The idea came to him by chance. The same week Swett received the inheritance,
he read a newspaper article about a Massachusetts man who annually transports
food, clothes, toys and books to the struggling Lakota of the reservation.
"I was looking for a way to honor her," said Swett. "The compassion that she
had for other people was contagious."
Swett, a public policy and international relations student from Newton, Mass.,
read about John Paul Sullivan's annual cross-country trek in a Boston Globe
article published last summer.
Since 1995, Sullivan has spent each Thanksgiving holiday driving a rented truck
filled with donated items from Massachusetts to South Dakota. He was motivated
to help Lakota children when he came across a sponsorship brochure at a Native
American crafts store in Quincy, Mass.
"He just does things because he feels moved to do them," Swett said of
Sullivan, a telephone lineman from Whitman, Mass. "I was blown away by that
simple act of generosity."
Swett had just returned from a semester abroad when he read the newspaper
article. The reservation's horrible living conditions mirrored those he saw
during his travels through shantytowns in South Africa and poor communities in
Cuba, Vietnam and India, said Swett.
"It's basically Third World conditions in the United States. It's shocking that
it's here and nobody knows about it," he said.
For Sullivan, Swett's promise sounded like so many others he has heard and
never seen fulfilled.
"When Brian first called I said `That would be nice,'" said Sullivan. "Nine out
of ten times I don't hear from the person again. I depend on no one. I
anticipate nothing. I expect nothing.
"But Brian is a man of his word."
Although both men live in Massachusetts, they met for the first time in South
Dakota. Swett flew there in November to help Sullivan unload the 24-foot rental
truck at three sites within the 2-million-acre reservation.

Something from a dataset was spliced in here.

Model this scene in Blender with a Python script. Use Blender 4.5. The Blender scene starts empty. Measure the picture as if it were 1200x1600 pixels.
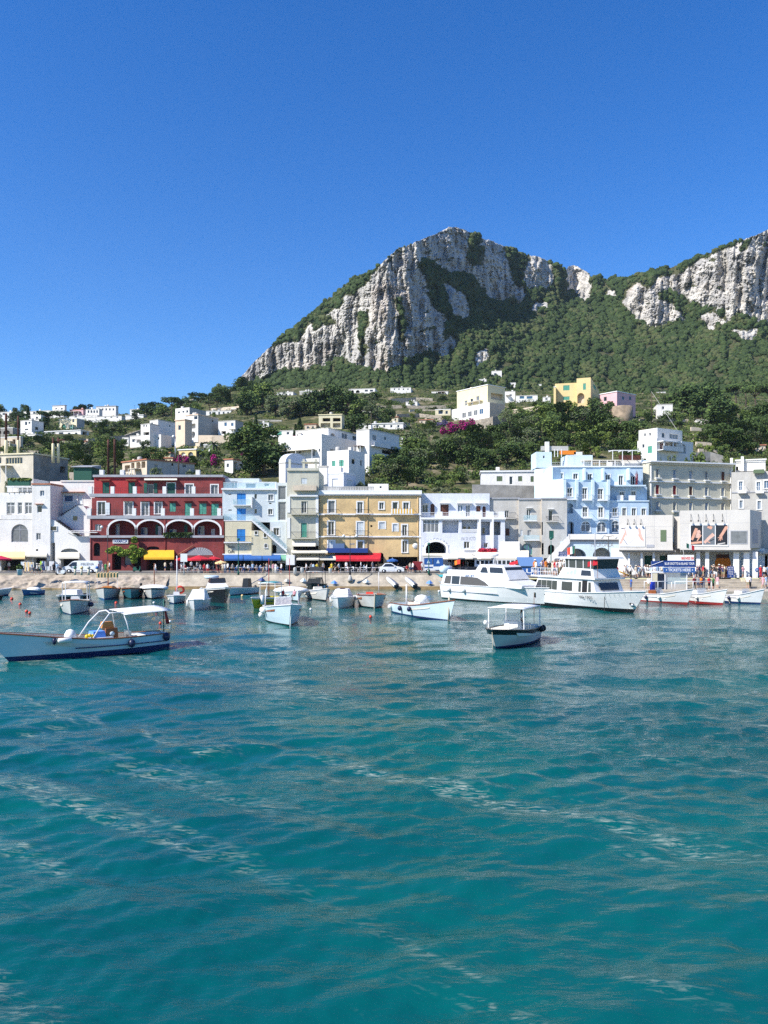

While there, Swett also met 39-year-old Marian White Mouse, a member of the
Lakota tribe and a community leader in the efforts to improve the lives of
those on the reservation.
White Mouse, who has a degree in counseling, talked about her dreams of
starting a free counseling center for those who abuse alcohol and drugs. Some
60 to 80 percent of babies born on the reservation have Fetal Alcohol
Syndrome.
The goals outlined in the statement of his nonprofit organization, called Na'ca
'Cikala, or Little Warrior, include acquiring property on the reservation to
establish the counseling center and to establish a distribution center for
clothing, toys, books and furniture.
After graduation from Brown this May, Swett will spend a year seeking grants
and donations to foster Na'ca 'Cikala's growth. "The grassroots network is
there," said Swett. "There are some fantastic people like Marian, but they just
need the funding."
Brian Swett, center, and John Paul Sullivan, left, with Marian White Mouse, second from right, and members of her family on the Lakota reservation. (Photo courtesy of Brian Swett)
It was a project in which Muriel Swett would have been interested. The woman
who had received a master's degree in social work contributed to Native
American causes, including serving as an early sponsor of the American Indian
College Fund. She died in 1996 at the age of 87.
Lakota children select a toy at a distribution center. (Photo courtesy of Brian Swett)
Swett contacted the newspaper reporter to find out how he could get in touch
with Sullivan. When he called Sullivan, the two talked for over an hour. Swett
ended the conversation with a vow: Rather than make a one-time donation to
Sullivan's grassroots effort, he would establish a nonprofit foundation that
would support work like Sullivan's as well as create year-round programs to
help the Lakota address the challenges they face.